### OBJECTIVE
Repeat only the lines running from the beginning of the material through the line that contains "return V(X *".
▽
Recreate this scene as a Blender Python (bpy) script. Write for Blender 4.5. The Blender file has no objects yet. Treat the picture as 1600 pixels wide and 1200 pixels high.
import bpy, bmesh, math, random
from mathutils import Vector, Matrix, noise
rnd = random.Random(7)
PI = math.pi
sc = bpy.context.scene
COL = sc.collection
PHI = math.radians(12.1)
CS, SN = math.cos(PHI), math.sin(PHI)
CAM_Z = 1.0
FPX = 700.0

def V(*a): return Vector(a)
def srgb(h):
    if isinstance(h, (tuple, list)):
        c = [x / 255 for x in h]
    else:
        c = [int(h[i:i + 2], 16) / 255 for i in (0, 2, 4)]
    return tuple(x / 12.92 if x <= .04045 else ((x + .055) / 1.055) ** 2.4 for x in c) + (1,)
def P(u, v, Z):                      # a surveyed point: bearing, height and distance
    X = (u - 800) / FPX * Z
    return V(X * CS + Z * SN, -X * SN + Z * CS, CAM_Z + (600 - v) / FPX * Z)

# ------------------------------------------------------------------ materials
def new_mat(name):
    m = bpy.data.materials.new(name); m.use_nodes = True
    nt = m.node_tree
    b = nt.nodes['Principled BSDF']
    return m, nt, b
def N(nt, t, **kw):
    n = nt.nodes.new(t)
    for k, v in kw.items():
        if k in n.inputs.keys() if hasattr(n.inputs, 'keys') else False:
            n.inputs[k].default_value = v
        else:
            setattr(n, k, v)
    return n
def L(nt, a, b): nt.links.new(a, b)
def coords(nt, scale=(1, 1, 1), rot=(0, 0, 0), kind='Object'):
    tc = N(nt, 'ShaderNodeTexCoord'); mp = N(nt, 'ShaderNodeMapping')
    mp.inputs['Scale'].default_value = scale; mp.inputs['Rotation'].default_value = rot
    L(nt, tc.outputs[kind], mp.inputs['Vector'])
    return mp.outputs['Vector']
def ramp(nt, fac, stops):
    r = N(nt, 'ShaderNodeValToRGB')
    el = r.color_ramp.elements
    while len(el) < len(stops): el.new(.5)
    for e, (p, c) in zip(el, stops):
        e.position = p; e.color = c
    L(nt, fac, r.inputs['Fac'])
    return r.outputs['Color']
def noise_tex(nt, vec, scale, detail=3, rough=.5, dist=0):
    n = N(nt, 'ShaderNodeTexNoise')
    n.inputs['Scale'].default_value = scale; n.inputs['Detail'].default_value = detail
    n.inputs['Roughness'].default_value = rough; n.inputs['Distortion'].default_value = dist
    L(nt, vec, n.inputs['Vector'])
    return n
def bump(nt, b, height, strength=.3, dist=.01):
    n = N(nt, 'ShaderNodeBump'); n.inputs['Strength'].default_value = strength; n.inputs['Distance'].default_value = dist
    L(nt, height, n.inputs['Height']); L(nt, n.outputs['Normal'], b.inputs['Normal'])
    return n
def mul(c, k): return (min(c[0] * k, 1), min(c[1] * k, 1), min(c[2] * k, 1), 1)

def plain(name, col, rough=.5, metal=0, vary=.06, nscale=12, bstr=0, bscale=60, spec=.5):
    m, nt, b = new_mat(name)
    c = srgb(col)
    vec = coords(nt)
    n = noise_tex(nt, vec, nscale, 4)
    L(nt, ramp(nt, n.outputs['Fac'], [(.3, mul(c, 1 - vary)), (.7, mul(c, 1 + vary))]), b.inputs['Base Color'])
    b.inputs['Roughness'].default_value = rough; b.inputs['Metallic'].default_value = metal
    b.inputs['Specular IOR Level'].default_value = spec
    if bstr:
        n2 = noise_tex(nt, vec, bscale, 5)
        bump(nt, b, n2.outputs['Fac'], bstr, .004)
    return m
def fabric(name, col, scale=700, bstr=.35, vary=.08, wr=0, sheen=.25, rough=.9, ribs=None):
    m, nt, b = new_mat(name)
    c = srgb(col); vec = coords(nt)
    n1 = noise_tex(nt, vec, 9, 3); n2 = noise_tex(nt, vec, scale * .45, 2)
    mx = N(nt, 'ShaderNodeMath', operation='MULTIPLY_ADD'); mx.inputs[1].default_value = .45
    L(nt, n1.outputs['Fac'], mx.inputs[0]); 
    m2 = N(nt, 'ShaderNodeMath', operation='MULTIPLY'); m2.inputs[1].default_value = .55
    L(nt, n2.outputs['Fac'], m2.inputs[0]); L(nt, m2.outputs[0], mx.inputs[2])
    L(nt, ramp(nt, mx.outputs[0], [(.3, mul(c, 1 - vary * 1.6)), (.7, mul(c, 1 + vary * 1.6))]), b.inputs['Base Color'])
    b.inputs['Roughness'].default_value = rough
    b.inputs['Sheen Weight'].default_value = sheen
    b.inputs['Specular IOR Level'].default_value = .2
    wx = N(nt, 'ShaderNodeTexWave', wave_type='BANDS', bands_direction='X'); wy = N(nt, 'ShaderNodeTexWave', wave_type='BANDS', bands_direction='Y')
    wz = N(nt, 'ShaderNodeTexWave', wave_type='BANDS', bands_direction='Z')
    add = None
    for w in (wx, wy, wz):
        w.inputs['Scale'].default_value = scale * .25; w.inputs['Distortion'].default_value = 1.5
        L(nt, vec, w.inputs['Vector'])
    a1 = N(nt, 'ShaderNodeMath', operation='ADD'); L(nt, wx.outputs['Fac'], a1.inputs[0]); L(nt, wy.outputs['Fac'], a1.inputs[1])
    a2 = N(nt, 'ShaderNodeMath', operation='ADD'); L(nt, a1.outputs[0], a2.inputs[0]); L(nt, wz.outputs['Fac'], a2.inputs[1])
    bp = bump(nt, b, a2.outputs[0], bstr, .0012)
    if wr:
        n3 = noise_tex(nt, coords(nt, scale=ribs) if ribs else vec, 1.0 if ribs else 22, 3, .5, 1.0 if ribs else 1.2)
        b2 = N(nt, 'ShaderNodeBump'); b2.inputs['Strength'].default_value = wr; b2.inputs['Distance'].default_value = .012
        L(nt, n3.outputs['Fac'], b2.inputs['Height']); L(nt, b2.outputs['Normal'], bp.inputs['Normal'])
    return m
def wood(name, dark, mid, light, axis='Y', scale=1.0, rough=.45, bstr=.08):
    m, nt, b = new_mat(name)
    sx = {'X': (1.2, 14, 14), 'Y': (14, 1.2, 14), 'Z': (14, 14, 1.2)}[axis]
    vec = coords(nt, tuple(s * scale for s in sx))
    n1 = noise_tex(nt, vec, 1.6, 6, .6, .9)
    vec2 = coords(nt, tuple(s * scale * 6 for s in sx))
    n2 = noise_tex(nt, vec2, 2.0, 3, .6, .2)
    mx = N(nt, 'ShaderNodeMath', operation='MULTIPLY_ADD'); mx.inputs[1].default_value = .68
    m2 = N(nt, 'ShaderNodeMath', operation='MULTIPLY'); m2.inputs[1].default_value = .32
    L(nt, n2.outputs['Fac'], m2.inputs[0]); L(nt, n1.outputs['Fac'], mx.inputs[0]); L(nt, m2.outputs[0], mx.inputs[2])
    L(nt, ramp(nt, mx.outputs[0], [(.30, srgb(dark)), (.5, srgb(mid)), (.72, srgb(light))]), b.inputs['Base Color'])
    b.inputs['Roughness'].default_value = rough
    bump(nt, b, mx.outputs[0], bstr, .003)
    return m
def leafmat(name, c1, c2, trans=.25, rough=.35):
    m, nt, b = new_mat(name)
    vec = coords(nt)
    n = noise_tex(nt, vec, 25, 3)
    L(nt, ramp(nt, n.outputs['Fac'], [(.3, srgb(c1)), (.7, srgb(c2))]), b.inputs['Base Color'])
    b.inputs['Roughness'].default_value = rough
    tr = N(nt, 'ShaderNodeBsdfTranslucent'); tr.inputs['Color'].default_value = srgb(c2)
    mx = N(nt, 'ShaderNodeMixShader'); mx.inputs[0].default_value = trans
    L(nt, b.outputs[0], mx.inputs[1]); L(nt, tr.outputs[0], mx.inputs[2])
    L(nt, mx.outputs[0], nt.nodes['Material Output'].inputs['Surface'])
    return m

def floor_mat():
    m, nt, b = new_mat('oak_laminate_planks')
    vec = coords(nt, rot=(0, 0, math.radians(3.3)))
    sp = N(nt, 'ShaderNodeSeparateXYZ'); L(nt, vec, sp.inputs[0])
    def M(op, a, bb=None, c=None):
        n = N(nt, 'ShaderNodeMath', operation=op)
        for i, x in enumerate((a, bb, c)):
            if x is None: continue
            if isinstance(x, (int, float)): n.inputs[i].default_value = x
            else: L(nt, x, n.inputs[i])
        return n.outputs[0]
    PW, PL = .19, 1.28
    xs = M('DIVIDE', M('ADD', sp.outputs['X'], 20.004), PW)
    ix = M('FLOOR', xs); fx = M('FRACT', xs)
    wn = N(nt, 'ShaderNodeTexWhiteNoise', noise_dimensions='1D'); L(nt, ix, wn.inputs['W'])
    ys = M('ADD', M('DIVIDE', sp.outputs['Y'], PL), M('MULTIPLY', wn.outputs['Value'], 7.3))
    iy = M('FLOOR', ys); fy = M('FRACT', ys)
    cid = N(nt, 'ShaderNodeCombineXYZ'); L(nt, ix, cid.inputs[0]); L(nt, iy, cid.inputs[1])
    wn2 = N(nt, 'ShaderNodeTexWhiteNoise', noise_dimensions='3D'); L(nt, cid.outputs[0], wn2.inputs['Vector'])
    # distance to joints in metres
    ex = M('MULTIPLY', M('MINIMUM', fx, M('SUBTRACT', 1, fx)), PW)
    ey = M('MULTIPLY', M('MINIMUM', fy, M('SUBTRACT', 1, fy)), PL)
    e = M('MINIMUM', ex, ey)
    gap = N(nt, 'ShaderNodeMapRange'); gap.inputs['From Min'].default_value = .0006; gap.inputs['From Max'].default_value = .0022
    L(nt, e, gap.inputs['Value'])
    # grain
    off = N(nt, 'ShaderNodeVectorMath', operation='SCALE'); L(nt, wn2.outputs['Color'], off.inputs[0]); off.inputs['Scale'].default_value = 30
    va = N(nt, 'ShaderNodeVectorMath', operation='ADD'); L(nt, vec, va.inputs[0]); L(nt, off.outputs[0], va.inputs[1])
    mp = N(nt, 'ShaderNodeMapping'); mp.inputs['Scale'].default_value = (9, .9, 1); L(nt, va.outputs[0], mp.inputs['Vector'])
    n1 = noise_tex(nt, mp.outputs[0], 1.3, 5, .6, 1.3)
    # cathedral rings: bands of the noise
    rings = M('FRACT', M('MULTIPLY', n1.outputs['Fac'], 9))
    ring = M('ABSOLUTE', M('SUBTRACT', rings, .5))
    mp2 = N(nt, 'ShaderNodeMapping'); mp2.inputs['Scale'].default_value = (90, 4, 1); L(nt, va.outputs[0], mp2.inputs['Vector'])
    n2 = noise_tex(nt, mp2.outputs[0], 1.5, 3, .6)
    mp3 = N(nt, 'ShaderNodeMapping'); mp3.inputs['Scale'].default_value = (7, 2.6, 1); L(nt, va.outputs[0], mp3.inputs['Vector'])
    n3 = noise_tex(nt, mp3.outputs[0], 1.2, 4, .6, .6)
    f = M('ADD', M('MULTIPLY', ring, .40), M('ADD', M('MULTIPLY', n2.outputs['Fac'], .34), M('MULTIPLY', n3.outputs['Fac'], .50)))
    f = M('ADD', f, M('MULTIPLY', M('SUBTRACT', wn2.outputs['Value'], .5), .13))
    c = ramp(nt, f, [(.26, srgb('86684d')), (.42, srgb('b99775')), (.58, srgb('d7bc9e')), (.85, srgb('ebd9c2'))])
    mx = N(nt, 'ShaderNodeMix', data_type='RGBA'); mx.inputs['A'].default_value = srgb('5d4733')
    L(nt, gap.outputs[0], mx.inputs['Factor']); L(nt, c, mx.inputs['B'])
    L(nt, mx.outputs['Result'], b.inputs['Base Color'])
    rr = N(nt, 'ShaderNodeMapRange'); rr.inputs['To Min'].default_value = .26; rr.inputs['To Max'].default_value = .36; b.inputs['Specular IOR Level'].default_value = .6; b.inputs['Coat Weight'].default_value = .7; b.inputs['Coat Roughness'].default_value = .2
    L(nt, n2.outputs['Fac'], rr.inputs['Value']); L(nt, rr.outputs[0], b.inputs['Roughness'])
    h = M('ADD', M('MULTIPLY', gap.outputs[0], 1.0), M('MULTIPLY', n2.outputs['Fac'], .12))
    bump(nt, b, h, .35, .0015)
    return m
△
### RESULT
Recreate this scene as a Blender Python (bpy) script. Write for Blender 4.5. The Blender file has no objects yet. Treat the picture as 1600 pixels wide and 1200 pixels high.
import bpy, bmesh, math, random
from mathutils import Vector, Matrix, noise
rnd = random.Random(7)
PI = math.pi
sc = bpy.context.scene
COL = sc.collection
PHI = math.radians(12.1)
CS, SN = math.cos(PHI), math.sin(PHI)
CAM_Z = 1.0
FPX = 700.0

def V(*a): return Vector(a)
def srgb(h):
    if isinstance(h, (tuple, list)):
        c = [x / 255 for x in h]
    else:
        c = [int(h[i:i + 2], 16) / 255 for i in (0, 2, 4)]
    return tuple(x / 12.92 if x <= .04045 else ((x + .055) / 1.055) ** 2.4 for x in c) + (1,)
def P(u, v, Z):                      # a surveyed point: bearing, height and distance
    X = (u - 800) / FPX * Z
    return V(X * CS + Z * SN, -X * SN + Z * CS, CAM_Z + (600 - v) / FPX * Z)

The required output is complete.